I am looking at someone else's code, and in it they have a quaternion multiplied with a scalar in order to produce a vector.
He used the boost library, and can't find exactly where they defined the overloaded operator, so I need to make sense of this math myself and write it my own.
To my understanding when you multiply a quaternion with a scalar you just times each w,x,y,z component with the scalar. Problem is I don't think there is a way to convert from quaternion to vector.
Do you just take the corresponding x,y, and z values? Or am I going about this wrong?
Thanks!
Given a quaternion $q=w+x\mathbf i+y\mathbf j+ z \mathbf k$ we call $w$ the scalar component and $\mathbf v=x\mathbf i+y\mathbf j+ z \mathbf k$ the imaginary or vector component.
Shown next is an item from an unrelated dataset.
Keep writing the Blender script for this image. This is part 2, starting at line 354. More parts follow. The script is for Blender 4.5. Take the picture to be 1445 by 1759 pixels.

The correspondence with vectors in $\mathbb{R}^3$ is established for pure imaginary quaternions, i.e. quaternions with $w=0$, and we can prove that the set of these imaginary quaternions forms a vector space (with scalr multiplication by a real number ) and this space is isomorphic to $\mathbb{R}^3$ as vector space.
So I suppose that when , in your case, a quaternion is multiplied by a real number, the corresponding vector is simply the imaginary part of the quaternion as you suggest.